Scene modeling code data:
------------------------------------------------------------------------
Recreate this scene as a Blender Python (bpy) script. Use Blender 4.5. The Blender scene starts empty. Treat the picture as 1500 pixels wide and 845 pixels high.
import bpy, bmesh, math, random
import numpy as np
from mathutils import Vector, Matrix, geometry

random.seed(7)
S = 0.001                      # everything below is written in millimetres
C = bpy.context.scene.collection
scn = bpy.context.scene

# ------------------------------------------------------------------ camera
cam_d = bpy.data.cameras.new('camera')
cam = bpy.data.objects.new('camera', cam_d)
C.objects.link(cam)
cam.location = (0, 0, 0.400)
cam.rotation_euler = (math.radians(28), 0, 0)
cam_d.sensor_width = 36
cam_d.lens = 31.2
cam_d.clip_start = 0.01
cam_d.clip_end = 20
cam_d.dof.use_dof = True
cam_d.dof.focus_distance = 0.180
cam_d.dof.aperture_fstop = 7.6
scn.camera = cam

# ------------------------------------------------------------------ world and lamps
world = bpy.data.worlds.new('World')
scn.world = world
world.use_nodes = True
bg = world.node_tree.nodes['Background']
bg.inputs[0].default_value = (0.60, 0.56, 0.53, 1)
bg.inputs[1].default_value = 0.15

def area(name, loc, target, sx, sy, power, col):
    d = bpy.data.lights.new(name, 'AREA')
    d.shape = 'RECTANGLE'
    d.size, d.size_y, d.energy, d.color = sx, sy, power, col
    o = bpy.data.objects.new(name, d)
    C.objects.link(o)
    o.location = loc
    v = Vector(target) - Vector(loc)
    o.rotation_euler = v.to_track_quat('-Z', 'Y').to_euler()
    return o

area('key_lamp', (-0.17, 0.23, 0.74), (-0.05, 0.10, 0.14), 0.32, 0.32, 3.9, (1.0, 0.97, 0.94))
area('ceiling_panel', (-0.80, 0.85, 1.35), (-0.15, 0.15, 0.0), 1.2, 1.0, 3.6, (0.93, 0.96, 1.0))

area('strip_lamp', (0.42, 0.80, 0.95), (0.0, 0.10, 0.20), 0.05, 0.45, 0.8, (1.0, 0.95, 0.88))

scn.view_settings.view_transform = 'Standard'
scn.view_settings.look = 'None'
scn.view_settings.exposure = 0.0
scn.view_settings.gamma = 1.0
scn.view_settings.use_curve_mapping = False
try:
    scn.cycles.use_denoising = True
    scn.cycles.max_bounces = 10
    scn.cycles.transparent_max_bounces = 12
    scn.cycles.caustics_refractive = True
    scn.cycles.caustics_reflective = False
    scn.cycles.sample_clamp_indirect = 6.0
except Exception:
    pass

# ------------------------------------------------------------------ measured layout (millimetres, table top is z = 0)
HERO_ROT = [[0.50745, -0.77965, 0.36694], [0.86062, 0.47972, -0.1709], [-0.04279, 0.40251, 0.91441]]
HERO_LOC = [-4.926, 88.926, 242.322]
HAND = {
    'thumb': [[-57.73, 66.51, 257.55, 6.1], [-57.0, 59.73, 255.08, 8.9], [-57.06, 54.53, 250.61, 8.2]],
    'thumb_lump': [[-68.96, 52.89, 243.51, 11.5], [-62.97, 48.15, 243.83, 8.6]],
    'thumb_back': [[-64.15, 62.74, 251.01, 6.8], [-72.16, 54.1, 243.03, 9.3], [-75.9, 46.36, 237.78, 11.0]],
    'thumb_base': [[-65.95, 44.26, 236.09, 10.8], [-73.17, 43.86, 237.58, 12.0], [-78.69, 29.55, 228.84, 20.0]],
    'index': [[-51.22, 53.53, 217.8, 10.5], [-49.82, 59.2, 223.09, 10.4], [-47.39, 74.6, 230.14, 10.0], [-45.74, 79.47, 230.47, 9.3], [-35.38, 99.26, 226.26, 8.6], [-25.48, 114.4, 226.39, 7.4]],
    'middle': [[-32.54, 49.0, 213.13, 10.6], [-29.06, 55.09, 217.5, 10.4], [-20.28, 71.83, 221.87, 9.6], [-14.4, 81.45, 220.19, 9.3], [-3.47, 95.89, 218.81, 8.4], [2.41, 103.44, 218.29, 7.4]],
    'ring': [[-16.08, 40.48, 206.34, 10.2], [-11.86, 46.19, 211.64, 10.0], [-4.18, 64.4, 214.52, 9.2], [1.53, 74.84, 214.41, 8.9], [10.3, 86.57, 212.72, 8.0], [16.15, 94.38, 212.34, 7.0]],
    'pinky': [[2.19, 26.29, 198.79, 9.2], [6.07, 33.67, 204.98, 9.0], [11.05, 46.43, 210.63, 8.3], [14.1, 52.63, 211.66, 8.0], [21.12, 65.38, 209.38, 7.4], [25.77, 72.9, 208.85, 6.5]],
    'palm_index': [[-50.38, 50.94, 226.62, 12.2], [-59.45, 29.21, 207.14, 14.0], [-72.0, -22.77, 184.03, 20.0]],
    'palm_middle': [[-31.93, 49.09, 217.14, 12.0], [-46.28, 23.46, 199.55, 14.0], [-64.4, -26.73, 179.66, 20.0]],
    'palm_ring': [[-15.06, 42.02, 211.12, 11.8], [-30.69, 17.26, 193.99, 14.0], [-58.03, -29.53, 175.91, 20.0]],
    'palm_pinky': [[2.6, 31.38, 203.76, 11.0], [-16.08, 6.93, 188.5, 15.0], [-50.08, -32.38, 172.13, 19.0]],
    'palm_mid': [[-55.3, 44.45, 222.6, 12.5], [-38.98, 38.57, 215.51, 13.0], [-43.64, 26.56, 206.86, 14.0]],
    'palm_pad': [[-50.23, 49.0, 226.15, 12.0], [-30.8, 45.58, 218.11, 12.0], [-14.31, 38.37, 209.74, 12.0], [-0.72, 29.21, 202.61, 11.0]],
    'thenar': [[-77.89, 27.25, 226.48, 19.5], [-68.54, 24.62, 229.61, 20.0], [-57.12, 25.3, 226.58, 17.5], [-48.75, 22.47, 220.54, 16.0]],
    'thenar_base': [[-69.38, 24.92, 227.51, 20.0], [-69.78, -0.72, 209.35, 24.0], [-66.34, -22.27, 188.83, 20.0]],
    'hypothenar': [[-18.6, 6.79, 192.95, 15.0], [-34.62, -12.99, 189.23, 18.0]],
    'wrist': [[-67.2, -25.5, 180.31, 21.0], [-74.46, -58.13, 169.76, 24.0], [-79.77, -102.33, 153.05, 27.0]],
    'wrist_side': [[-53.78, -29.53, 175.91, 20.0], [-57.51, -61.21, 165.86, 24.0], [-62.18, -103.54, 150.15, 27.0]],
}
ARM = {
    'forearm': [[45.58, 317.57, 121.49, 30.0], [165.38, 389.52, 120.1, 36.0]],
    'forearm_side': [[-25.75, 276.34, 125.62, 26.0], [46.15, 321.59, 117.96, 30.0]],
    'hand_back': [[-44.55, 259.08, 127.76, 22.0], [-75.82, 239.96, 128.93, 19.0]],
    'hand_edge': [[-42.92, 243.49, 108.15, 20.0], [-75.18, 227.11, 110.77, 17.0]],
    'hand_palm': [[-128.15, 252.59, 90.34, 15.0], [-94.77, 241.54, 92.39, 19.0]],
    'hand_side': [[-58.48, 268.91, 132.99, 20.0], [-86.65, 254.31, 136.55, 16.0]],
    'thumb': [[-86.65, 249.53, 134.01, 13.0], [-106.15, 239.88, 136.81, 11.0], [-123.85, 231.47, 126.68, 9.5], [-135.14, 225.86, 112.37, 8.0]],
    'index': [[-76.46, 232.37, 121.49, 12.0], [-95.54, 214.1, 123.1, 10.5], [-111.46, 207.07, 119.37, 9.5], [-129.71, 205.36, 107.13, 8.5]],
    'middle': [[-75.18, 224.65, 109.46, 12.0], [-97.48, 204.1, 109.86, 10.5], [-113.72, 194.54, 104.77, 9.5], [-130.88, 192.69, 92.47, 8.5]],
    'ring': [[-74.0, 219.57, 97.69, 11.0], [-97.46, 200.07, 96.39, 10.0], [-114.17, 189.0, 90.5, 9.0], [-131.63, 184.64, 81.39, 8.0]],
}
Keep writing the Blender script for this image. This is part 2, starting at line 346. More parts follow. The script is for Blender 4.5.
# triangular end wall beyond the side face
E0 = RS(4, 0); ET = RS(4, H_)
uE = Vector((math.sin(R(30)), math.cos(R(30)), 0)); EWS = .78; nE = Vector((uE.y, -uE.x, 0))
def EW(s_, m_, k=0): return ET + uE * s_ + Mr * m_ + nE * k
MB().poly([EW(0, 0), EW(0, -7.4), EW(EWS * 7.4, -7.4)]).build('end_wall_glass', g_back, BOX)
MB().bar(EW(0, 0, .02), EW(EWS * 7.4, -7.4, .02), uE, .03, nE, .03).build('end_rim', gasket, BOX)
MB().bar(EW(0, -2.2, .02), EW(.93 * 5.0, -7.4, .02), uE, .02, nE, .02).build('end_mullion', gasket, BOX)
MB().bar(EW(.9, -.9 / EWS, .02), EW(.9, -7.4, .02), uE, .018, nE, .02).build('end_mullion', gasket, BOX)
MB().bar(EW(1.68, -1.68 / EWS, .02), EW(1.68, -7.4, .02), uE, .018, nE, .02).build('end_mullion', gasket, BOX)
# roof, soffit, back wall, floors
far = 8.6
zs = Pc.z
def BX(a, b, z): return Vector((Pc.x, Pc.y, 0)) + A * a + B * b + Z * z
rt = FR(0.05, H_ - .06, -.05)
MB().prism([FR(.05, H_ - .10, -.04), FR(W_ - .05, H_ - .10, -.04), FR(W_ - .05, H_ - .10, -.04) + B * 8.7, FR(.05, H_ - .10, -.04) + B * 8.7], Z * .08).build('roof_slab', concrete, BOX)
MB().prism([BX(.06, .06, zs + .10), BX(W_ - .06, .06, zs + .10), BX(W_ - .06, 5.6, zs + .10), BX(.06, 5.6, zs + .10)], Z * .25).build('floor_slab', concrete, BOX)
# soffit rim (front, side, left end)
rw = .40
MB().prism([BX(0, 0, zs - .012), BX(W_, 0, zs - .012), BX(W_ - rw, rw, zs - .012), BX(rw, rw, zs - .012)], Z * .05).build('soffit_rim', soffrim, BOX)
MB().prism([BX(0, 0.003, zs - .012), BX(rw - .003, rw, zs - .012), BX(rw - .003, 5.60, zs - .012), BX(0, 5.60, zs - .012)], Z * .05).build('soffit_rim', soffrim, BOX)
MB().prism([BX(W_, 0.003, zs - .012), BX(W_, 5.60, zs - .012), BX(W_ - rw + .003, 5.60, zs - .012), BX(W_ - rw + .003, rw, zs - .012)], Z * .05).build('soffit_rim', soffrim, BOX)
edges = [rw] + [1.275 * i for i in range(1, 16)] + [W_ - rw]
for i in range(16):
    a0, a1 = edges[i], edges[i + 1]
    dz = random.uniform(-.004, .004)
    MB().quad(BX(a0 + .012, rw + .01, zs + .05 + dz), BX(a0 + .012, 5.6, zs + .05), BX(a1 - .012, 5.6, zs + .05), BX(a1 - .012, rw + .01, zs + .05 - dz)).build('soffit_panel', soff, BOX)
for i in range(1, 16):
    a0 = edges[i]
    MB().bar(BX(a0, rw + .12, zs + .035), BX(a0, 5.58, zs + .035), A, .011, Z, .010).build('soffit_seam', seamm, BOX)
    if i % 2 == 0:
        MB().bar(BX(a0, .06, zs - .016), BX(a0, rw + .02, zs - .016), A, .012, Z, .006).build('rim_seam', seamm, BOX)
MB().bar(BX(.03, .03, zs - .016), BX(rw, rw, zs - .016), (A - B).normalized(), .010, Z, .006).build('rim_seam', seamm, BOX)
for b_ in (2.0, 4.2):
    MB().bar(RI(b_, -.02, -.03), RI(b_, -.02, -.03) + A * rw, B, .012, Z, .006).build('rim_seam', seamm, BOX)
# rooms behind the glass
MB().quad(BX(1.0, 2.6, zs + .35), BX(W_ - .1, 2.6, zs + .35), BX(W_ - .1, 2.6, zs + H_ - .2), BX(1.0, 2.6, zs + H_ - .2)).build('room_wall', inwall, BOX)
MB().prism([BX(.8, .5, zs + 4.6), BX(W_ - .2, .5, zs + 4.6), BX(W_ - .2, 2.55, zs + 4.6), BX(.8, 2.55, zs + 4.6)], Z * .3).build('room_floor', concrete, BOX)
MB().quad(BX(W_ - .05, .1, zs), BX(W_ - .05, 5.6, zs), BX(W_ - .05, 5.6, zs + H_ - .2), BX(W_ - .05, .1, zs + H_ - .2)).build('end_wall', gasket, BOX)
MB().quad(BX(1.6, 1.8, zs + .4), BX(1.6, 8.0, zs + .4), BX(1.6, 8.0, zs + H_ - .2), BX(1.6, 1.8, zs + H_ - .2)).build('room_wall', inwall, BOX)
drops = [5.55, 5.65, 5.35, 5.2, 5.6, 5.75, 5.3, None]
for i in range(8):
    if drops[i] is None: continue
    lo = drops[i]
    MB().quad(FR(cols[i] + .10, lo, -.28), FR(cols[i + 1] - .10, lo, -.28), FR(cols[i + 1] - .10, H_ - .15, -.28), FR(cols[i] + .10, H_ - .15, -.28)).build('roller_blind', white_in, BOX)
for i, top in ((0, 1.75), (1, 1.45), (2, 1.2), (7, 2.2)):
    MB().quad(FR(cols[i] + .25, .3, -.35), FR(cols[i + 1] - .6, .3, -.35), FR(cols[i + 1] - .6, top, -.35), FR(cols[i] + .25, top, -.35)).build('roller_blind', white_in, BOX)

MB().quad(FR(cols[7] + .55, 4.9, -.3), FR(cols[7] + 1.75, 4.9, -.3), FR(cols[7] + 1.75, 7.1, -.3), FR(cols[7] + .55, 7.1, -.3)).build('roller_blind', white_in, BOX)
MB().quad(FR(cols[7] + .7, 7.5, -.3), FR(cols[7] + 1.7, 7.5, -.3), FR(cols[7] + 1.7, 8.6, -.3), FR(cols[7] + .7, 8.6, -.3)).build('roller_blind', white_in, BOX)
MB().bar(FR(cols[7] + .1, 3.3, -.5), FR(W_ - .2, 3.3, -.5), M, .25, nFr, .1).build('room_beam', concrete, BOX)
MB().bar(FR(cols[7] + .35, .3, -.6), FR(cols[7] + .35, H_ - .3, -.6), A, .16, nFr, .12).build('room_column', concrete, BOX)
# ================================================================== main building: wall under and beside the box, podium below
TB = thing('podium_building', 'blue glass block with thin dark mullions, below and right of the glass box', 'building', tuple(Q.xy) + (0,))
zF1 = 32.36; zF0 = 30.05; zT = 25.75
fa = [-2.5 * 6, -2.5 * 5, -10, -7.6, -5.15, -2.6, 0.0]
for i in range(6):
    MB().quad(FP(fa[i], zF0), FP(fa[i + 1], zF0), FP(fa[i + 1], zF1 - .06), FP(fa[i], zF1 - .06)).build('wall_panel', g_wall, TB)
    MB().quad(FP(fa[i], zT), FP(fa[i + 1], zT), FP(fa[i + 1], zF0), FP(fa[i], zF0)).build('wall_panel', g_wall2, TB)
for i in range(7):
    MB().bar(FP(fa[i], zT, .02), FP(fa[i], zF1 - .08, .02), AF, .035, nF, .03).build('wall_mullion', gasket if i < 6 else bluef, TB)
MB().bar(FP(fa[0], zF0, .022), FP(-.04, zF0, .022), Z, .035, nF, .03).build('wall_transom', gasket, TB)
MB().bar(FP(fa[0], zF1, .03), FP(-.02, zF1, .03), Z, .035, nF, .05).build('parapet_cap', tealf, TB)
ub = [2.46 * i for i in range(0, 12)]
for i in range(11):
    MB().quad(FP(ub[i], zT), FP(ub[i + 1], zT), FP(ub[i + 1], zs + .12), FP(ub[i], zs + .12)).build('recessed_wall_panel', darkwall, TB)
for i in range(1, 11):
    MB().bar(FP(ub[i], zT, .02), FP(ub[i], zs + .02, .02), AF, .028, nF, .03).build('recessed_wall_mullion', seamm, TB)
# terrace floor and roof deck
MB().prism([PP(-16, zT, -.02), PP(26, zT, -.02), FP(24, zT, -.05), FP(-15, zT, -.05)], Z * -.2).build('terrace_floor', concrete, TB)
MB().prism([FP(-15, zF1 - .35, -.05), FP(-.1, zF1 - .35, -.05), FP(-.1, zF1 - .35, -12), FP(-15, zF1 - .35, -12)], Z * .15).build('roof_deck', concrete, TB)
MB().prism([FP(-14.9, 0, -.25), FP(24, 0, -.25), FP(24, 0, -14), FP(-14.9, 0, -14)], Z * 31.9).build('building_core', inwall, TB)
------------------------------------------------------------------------
* Exercise details *
Reproduce the lines exactly, from the line that contains "MB().prism([BX(W_, 0.003, zs" through the line that contains "dz = random.uniform(-.004, .004)", and nothing more.

* Problem solution *
MB().prism([BX(W_, 0.003, zs - .012), BX(W_, 5.60, zs - .012), BX(W_ - rw + .003, 5.60, zs - .012), BX(W_ - rw + .003, rw, zs - .012)], Z * .05).build('soffit_rim', soffrim, BOX)
edges = [rw] + [1.275 * i for i in range(1, 16)] + [W_ - rw]
for i in range(16):
    a0, a1 = edges[i], edges[i + 1]
    dz = random.uniform(-.004, .004)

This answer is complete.